Les communes s’y mettent aussi. Celle de Meyrin va nommer Renée-Pellet (1905-2006) la voie de mobilité douce reliant le chemin du Vieux-Bureau et la rue Emma-Kammacher. Renée Pellet fut la première femme à avoir été élue dans un exécutif communal en Suisse, le 2 octobre 1960.

Onex, commune d’origine de sa famille, va dédier une place à Monique Bauer-Lagier (1922-2006), l’espace public bordant la route de Chancy. Ses parents privilégiant l’éducation de ses frères, elle ne peut pas s’inscrire à l’université (!) et se tourne vers la pédagogie. Elle défend différentes causes, sensible aux questions de l’environnement, des inégalités sociales et de la reconnaissance des femmes. Elle entre en politique en 1973, avec son élection au Parlement cantonal de Genève, qu’elle envisage comme une suite de ses engagements sociaux. En 1975, elle est élue au Conseil national, où elle siège jusqu’en 1979 avant d’entrer au Conseil des Etats pour deux mandats. Elle milite notamment pour une représentation égalitaire des des femmes et des hommes.

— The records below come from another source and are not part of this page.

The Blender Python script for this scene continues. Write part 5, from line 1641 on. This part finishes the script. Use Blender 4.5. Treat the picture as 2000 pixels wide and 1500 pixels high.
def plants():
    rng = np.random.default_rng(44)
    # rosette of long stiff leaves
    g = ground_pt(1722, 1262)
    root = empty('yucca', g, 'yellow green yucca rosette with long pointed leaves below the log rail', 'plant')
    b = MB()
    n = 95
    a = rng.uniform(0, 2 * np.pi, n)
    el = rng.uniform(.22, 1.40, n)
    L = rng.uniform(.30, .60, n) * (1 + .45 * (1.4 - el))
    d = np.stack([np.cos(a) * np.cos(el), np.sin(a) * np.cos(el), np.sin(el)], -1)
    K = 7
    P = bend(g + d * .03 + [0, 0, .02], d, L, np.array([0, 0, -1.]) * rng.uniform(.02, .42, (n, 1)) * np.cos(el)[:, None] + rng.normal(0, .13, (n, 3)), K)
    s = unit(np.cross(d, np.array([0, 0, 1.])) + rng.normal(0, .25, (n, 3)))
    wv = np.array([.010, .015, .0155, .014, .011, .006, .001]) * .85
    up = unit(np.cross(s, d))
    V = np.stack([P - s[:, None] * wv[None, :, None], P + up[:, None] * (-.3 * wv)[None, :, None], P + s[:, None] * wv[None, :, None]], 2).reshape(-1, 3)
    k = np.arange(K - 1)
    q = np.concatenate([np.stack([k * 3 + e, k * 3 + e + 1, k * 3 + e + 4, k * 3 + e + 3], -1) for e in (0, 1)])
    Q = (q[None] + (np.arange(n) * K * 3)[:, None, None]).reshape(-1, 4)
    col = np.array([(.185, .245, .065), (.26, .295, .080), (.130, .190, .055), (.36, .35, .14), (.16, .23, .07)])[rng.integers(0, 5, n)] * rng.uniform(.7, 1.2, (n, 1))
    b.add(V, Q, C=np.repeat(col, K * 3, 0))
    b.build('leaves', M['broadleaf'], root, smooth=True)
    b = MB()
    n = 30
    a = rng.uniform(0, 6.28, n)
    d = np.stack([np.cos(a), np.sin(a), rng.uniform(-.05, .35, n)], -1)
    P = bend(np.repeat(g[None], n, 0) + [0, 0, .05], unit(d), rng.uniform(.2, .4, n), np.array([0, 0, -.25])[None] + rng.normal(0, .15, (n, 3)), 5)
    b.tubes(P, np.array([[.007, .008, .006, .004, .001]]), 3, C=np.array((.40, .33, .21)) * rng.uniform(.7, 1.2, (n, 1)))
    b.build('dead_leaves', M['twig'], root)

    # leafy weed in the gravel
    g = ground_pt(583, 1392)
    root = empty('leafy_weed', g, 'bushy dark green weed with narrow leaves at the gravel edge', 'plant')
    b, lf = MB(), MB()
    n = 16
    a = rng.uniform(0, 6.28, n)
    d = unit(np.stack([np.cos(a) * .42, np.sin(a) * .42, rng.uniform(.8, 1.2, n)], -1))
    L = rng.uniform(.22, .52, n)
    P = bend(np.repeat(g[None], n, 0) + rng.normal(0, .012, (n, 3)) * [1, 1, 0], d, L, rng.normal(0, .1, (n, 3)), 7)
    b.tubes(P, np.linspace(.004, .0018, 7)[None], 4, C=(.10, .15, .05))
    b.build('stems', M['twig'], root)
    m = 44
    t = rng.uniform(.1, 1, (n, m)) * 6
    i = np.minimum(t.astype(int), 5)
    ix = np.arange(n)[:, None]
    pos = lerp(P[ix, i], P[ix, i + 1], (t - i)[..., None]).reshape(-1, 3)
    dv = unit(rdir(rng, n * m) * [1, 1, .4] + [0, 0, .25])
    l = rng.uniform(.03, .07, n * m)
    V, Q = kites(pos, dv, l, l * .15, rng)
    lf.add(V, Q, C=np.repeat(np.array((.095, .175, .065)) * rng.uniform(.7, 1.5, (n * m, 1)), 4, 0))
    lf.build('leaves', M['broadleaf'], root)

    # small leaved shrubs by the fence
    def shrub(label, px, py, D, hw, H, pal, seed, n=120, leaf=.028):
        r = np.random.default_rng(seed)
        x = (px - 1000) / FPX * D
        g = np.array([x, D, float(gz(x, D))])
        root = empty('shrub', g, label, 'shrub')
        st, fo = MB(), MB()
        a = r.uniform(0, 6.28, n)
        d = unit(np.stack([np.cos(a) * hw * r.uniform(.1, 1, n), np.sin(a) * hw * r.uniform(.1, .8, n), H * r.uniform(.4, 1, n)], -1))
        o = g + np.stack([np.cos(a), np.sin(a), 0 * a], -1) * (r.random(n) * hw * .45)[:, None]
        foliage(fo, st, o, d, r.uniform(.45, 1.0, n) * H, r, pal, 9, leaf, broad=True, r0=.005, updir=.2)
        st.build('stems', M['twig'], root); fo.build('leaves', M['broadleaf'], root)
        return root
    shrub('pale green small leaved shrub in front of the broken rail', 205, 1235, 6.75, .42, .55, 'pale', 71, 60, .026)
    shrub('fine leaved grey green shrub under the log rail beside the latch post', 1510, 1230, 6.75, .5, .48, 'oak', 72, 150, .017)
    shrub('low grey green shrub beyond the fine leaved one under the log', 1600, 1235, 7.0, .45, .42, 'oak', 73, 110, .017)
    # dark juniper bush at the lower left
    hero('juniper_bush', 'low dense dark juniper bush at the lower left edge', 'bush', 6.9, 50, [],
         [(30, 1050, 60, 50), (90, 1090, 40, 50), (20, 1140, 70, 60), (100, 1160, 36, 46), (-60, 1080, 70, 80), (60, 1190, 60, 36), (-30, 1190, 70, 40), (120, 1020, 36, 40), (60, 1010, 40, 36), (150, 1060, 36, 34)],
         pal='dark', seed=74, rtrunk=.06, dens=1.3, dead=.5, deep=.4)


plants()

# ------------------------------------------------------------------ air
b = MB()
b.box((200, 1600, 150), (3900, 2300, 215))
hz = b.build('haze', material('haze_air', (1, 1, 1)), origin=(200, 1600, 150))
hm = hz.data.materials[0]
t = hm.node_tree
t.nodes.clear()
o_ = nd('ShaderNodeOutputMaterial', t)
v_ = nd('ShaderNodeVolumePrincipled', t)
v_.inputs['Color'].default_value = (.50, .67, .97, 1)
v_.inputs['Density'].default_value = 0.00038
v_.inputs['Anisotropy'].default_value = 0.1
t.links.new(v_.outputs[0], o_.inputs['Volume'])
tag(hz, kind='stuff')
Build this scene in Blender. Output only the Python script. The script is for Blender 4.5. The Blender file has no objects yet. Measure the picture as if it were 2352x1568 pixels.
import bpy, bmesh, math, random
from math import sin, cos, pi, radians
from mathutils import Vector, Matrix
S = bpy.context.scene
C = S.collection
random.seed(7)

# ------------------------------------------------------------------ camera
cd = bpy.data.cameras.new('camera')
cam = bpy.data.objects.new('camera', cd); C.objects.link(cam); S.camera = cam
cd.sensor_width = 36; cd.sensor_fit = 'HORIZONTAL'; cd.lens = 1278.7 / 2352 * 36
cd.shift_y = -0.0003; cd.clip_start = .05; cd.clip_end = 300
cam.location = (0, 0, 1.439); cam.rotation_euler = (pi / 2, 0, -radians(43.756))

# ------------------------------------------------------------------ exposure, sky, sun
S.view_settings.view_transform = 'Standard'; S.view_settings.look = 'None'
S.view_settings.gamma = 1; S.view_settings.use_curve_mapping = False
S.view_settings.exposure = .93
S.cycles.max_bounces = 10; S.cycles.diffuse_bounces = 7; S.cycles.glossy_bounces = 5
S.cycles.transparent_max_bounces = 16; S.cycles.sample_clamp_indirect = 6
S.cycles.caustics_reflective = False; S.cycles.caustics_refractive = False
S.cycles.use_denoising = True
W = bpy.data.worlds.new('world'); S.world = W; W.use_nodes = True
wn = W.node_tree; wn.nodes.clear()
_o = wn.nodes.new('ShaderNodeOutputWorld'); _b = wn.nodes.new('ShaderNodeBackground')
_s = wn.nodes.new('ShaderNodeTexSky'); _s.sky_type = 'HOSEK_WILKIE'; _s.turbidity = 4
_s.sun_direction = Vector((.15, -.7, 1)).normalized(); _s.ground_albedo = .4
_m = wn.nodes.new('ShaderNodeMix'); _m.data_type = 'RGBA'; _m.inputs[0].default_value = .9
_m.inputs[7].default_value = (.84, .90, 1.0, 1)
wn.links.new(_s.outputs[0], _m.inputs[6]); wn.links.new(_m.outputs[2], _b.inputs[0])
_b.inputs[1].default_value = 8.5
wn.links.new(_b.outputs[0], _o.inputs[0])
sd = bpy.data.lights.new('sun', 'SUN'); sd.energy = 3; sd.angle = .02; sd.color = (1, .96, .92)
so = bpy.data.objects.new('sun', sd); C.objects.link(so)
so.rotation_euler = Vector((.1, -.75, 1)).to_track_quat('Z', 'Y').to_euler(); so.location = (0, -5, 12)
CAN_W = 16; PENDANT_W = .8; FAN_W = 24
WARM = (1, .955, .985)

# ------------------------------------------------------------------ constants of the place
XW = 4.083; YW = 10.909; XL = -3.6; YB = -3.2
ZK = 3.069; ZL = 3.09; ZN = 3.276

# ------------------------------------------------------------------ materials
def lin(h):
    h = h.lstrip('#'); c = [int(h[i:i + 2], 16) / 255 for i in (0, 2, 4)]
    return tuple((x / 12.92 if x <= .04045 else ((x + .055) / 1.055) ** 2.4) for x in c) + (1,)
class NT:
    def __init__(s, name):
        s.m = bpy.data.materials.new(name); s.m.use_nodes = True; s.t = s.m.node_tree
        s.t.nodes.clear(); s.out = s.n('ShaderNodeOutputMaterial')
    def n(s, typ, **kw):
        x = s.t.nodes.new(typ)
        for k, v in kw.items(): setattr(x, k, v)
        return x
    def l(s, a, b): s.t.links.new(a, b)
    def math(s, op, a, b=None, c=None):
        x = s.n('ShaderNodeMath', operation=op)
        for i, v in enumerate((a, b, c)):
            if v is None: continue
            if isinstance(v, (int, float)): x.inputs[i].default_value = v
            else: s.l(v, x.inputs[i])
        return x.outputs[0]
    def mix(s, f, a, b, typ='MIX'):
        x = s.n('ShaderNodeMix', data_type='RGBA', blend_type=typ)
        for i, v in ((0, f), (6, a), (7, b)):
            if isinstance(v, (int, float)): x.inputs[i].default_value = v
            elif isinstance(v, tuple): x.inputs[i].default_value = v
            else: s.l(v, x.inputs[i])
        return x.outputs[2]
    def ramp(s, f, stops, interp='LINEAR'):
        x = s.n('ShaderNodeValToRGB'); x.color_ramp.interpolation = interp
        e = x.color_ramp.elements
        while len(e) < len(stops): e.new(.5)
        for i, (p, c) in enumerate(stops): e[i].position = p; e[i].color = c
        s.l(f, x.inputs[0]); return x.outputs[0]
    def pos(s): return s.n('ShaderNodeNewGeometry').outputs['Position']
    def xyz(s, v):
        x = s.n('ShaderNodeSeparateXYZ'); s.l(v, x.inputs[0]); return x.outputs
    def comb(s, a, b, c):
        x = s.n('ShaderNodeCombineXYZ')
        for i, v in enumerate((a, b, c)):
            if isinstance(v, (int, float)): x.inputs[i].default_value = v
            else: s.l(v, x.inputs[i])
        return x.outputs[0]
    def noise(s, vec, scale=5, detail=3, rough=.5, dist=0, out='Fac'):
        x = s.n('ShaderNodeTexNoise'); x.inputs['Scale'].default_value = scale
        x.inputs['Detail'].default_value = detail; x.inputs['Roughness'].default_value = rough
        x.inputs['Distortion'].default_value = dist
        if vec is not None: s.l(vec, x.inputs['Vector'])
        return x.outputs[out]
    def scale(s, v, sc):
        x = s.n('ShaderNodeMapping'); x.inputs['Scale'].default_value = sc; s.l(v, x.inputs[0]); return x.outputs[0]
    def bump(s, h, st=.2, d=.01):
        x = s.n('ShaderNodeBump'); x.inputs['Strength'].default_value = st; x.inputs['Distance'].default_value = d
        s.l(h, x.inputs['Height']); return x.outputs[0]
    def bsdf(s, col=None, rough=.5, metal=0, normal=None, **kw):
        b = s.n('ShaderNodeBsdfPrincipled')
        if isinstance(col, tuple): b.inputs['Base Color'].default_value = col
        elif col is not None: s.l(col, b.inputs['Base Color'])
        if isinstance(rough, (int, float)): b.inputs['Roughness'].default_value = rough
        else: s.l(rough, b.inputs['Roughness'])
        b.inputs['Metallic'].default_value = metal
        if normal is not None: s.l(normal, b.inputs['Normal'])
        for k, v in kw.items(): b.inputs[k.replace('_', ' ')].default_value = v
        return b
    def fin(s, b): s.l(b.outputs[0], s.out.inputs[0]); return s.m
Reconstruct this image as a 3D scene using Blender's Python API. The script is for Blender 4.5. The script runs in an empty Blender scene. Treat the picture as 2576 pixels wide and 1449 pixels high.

Il est temps de renverser la vapeur et d’accorder aux femmes la place qui leur revient, d’autant plus que Genève regorge de femmes illustres, ambitieuses par leur œuvre ou leur engagement (cf. chronique du 1.11.19.) Je trouve que toutes les nouvelles nominations de chemins, rues, places, avenues devraient honorer des femmes… jusqu’à ce que la parité soit atteinte.
P.S. Quelle galère pour trouver des informations sur Renée Pellet… on tombe systématiquement sur UN René Pellet!  Il y a encore du boulot!